In terms of raising awareness of the issue of mental health, Duncan said: “Even just publishing this action plan has meant that people have been coming up to us, staff and students, sometimes those who have suffered from mental [ill] health, sometimes people who want to help, sometimes both, and then we were getting lots of others from professionals on campus”.

While the Action Plan is progress, Duncan does acknowledge that “it’s easy to publish an action plan, but it’s much harder to actually do things.

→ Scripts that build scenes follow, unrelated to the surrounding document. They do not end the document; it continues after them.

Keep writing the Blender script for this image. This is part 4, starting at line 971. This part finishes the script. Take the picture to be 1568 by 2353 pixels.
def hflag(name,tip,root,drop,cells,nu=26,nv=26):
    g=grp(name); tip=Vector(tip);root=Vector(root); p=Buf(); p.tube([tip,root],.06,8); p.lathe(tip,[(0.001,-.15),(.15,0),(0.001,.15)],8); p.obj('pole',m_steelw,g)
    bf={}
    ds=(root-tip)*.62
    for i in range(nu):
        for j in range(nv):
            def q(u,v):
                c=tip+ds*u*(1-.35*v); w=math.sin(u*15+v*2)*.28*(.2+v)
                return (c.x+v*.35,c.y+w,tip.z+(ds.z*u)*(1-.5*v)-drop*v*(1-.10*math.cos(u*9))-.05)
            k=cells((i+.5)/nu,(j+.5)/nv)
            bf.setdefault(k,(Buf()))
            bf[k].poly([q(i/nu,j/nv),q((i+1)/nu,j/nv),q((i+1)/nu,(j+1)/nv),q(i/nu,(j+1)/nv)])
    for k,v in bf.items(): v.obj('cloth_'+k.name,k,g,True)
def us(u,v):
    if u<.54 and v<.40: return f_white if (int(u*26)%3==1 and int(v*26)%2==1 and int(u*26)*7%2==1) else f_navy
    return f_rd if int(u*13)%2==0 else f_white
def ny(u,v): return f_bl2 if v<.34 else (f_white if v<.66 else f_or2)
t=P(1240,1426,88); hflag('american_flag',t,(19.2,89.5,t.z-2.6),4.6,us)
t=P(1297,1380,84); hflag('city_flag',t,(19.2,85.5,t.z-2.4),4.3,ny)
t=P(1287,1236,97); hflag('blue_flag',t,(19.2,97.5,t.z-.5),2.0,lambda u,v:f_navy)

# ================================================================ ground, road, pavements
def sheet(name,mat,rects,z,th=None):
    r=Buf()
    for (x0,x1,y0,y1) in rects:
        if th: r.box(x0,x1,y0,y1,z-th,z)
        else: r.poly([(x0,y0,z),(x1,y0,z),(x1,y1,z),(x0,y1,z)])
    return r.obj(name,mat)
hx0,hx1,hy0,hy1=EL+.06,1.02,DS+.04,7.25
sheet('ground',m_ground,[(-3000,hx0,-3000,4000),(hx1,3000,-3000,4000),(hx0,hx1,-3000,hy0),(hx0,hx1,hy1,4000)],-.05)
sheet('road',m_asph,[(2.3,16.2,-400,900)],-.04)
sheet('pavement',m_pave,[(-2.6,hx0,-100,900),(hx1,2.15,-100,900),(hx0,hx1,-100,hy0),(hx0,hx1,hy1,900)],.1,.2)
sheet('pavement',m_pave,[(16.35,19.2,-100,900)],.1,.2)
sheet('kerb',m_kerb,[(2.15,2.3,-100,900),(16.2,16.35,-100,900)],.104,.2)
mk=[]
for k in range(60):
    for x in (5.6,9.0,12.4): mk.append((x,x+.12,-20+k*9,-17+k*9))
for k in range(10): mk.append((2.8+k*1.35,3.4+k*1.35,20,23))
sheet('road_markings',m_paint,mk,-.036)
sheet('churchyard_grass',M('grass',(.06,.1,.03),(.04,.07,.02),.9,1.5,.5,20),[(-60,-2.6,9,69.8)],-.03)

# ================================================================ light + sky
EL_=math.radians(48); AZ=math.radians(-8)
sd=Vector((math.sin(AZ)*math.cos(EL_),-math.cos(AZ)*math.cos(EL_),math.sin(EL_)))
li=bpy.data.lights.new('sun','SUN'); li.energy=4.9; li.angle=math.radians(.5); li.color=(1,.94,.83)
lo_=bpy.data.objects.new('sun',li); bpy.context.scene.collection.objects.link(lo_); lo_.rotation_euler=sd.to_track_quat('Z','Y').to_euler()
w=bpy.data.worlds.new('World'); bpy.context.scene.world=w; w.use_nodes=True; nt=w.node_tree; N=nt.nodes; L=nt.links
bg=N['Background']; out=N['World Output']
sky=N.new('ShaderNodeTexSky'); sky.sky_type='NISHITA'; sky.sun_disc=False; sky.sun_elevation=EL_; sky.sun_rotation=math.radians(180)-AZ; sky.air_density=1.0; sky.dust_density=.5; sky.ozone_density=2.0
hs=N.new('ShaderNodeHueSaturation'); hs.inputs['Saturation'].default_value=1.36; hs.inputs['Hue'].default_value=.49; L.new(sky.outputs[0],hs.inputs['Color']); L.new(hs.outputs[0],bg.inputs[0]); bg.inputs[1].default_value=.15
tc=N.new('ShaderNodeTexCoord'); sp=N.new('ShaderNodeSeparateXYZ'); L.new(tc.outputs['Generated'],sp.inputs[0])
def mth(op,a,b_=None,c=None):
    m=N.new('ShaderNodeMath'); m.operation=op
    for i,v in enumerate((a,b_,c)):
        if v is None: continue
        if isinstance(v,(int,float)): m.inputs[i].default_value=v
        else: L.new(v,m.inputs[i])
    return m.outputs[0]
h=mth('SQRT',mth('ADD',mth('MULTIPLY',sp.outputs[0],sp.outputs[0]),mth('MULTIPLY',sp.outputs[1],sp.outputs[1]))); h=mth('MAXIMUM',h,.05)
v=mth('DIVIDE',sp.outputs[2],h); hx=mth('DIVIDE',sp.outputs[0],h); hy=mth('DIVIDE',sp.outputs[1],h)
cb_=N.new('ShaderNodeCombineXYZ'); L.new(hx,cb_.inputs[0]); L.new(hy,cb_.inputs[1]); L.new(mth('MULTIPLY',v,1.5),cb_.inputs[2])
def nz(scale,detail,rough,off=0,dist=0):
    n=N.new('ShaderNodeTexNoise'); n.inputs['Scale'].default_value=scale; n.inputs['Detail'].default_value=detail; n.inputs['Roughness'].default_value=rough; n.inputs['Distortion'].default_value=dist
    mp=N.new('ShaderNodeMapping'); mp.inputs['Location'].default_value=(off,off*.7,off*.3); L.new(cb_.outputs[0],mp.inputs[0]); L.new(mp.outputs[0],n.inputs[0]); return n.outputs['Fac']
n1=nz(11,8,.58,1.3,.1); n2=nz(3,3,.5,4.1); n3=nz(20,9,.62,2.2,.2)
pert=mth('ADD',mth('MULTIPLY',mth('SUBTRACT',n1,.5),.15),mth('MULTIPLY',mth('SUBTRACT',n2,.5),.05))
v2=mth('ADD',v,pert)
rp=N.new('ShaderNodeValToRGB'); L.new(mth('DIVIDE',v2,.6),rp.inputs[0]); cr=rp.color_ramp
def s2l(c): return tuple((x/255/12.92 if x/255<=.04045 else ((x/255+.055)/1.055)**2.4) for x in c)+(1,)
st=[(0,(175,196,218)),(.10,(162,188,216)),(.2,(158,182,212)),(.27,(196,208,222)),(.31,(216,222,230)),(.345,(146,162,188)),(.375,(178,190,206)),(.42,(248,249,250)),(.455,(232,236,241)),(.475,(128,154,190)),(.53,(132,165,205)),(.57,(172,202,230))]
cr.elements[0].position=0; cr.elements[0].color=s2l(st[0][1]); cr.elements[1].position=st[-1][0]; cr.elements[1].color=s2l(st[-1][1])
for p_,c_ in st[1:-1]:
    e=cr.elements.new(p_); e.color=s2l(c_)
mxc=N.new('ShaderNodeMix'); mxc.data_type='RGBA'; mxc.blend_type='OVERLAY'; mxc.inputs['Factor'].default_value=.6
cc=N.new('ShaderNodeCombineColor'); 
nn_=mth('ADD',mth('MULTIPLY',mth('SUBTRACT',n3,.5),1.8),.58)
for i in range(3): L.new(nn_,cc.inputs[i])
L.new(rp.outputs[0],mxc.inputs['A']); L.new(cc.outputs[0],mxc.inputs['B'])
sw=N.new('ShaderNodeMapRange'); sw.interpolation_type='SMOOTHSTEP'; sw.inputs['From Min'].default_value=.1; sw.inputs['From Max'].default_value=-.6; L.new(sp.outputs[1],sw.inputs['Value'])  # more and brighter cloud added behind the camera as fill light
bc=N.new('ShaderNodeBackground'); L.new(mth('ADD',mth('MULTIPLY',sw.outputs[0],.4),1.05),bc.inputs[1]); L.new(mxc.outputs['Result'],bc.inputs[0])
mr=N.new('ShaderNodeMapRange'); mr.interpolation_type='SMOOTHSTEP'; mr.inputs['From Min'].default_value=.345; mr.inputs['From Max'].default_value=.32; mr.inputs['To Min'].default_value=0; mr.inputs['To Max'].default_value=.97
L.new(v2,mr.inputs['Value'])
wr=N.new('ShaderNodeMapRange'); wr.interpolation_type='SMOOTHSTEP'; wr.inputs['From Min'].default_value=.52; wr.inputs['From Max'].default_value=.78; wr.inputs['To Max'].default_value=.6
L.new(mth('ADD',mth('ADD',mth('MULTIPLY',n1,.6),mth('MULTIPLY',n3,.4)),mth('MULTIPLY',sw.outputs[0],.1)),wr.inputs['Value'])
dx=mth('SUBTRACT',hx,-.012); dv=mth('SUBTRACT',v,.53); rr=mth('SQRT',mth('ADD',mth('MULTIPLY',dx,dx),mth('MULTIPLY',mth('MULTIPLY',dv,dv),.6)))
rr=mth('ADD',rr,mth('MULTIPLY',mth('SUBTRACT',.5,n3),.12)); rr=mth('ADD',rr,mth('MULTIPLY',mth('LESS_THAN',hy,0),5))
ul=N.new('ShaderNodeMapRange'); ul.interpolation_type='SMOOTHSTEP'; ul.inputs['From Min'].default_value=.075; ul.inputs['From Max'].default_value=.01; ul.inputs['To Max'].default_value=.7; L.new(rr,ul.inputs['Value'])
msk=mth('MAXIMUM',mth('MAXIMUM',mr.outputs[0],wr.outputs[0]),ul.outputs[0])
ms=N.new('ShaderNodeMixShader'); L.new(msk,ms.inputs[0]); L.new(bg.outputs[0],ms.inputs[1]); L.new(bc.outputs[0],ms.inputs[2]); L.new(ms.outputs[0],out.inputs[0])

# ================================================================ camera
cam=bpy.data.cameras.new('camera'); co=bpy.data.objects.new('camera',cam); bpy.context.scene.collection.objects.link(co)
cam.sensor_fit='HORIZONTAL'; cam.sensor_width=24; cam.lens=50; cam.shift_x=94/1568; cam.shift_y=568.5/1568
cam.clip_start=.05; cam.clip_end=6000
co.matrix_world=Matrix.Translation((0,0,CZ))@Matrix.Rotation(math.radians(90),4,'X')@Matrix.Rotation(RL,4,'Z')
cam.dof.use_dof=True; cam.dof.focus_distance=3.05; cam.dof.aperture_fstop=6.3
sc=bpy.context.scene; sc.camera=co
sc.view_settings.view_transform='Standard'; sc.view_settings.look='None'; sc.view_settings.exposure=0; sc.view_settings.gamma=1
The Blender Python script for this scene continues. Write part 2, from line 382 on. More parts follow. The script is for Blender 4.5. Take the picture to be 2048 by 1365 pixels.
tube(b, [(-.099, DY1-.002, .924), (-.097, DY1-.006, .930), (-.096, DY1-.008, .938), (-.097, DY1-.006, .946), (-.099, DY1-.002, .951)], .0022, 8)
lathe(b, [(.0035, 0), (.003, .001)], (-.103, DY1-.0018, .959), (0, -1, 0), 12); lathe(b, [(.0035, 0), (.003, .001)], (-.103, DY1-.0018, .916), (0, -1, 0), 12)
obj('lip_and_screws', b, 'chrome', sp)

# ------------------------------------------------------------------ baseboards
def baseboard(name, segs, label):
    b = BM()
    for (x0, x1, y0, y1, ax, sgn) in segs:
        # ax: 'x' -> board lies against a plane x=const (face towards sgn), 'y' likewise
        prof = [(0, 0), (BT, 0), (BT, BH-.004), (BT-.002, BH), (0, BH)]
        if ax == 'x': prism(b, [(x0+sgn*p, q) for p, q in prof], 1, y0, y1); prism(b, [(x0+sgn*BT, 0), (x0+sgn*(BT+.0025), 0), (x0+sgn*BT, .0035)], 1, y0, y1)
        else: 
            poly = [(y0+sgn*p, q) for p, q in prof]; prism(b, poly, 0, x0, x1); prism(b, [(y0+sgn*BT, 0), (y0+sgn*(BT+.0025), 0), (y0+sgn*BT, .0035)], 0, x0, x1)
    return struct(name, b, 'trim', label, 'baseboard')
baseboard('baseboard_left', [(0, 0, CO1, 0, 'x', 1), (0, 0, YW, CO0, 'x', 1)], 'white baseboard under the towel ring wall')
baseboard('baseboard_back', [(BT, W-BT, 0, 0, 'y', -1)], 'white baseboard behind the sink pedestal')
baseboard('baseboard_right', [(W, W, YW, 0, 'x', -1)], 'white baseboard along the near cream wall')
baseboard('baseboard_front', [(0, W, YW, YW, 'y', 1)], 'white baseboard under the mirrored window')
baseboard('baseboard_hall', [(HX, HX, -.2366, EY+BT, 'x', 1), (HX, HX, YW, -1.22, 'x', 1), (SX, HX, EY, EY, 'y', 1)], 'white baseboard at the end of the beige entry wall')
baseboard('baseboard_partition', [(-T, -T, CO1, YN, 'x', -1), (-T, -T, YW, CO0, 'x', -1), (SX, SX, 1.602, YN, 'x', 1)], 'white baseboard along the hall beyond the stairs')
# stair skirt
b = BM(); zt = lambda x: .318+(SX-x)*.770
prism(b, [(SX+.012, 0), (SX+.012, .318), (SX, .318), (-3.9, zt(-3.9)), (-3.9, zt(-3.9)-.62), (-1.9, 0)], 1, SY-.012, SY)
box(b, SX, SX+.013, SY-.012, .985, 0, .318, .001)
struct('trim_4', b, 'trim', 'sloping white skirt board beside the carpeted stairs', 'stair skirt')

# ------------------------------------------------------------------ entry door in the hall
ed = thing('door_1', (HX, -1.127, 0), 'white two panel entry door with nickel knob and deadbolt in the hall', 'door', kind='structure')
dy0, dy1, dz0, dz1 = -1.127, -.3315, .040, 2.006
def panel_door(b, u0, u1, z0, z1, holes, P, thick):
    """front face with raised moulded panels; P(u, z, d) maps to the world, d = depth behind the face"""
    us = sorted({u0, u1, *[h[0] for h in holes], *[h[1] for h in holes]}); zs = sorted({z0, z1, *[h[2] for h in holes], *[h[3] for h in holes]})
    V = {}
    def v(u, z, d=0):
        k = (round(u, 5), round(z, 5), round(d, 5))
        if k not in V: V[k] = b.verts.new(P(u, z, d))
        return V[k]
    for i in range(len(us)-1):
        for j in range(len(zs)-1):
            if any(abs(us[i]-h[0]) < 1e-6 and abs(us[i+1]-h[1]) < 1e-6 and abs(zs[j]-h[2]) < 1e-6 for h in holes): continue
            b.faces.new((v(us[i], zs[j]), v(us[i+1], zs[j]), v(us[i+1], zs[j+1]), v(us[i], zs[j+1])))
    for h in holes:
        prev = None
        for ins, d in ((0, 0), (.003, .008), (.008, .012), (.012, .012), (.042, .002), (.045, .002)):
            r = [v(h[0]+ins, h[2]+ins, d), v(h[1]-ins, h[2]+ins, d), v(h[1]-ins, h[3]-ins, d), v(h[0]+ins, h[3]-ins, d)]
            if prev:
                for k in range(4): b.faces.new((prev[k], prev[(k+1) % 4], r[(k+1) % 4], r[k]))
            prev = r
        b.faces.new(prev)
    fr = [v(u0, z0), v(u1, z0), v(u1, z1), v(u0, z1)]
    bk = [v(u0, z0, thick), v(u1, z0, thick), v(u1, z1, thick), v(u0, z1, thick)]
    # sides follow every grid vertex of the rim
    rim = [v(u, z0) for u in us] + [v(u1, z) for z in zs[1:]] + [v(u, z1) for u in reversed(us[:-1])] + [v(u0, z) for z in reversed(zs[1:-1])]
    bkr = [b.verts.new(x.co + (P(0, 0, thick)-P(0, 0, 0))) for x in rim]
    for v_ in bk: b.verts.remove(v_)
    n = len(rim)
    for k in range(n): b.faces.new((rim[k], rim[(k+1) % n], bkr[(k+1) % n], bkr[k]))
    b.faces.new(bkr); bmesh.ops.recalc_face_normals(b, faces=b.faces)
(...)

The hard part is still to come”.

For Duncan, a challenge for the success of the Action Plan is addressing the issue of the “link between what GPs in Glasgow offer and what the University offers not being as joined up [as it should be]”.

In order to rectify this, the University has “already started that discussion with Greater Glasgow Health Board and will carry forward discussion with local GP practices to make sure there is better articulation”, explained Duncan.

Commenting on the Action Plan, Duncan told The Glasgow Guardian that addressing mental health is “what good universities do… This is a good university and we have certain responsibilities and duties and this is just a case of doing that”.

“The University takes mental health issues seriously, I would say to people with mental health issues that they are not alone, and that if they feel that they need help then they should reach out whether through the NHS or through contacts on campus because we don’t want people to suffer in isolation”, continued Duncan.

The University will also be hosting a “series of lectures by well-known people that have suffered from mental ill-health,” said Duncan, in order to raise greater awareness of mental health issues. Following a lecture by Alistair Campbell, the second lecture will be given by comedienne Susan Calman, who will discuss her own experiences of depression that led to an attempted suicide during her teenage years.